Bio: Rob Siefken currently holds the distinguished position of Chief Operating Officer (COO) at Safeguards3, where he plays a pivotal role in overseeing the organization’s operational excellence. In addition to his leadership at Safeguards3, Mr. Siefken also holds a notable role as a valued member of the North American Electricity Reliability Corporation (NERC) and serves on the Physical Security Advisory Group (PSAG) of the Electricity Information Sharing and Analysis Center (E-ISAC).  Moreover, he has delivered over twenty E-ISAC-sponsored risk management workshops to the North American electricity sector, focusing on capacity-building vulnerability assessment and analysis.

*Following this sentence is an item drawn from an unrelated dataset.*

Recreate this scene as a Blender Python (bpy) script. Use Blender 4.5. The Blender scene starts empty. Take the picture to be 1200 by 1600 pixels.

Mr. Siefken’s career is characterized by a remarkable dual trajectory, spanning two decades of dedicated service in the U.S. Army Special Forces, followed by an impressive twenty-one years of contributions within the Department of Energy’s (DOE) safeguards and security domain. During his tenure, he made significant contributions, including serving as a staff instructor at the DOE National Training Center for almost a 5-year duration. Subsequently, he transitioned to the esteemed Pacific Northwest National Laboratory (PNNL), where he devoted 17 years to his work.

At PNNL, Mr. Siefken played a pivotal role in various domestic and international non-proliferation training initiatives and physical security-related programs within the National Security Directorate. Notably, his expertise extended to the global stage, where he implemented multifaceted nuclear/radiological safeguards, border security, and other capacity-building programs. His efforts took him to over 40 countries, reflecting his extensive international engagement.

Throughout his distinguished military and DOE careers, Rob Siefken demonstrated exemplary leadership qualities and orchestrated the successful execution of critical missions. His contributions extended to the development, delivery, management, and mentorship of training staff and programs, affirming his profound expertise in these domains.

Rob Siefken’s exceptional journey, marked by unwavering commitment and outstanding achievements, continues to shape and elevate the fields of safeguards, security, training, and operational excellence, making him a respected figure within the industry.

Sofia WeirPierin

Physical Security Analyst, The Electricity Information Sharing Analysis Center North American Electric Reliability Corporation


The VISA Risk Management Tool and Methodology for Physical Security

Abstract: This talk focuses on NERC and E-ISAC’s recommended risk management tool for determining physical security upgrades. The well documented output from this discussion-based analysis gives the risk manager the ability to make an informed, risk-based decision on security upgrades and justification on where they must accept risk. The presentation will cover what the VISA process is, and what we have learned through delivering this workshop over 20 times throughout the North American grid.

Bio: Currently, Sofia is a physical security analyst at the Electricity Information Sharing and Analysis Center (E-ISAC), where she provides high-quality, timely, reliable analysis and context regarding physical security and industry trends, emerging tactics, techniques, procedures, and relevant threat actor behaviors.

Sofia has degrees in Mechanical and Energy Engineering (B.S., University of North Texas) and Energy Policy and Climate (M.S., Johns Hopkins University) with a focus on the power sector and the impacts of policy decisions on energy security and grid reliability. Prior to working at the E-ISAC, Sofia served as operations manager for a commercial construction firm. This work was followed by a year of service in the federal government during which she worked in facilities management at the National Agricultural Library (USDA) and the Supreme Court Building and Grounds (Architect of the Capitol).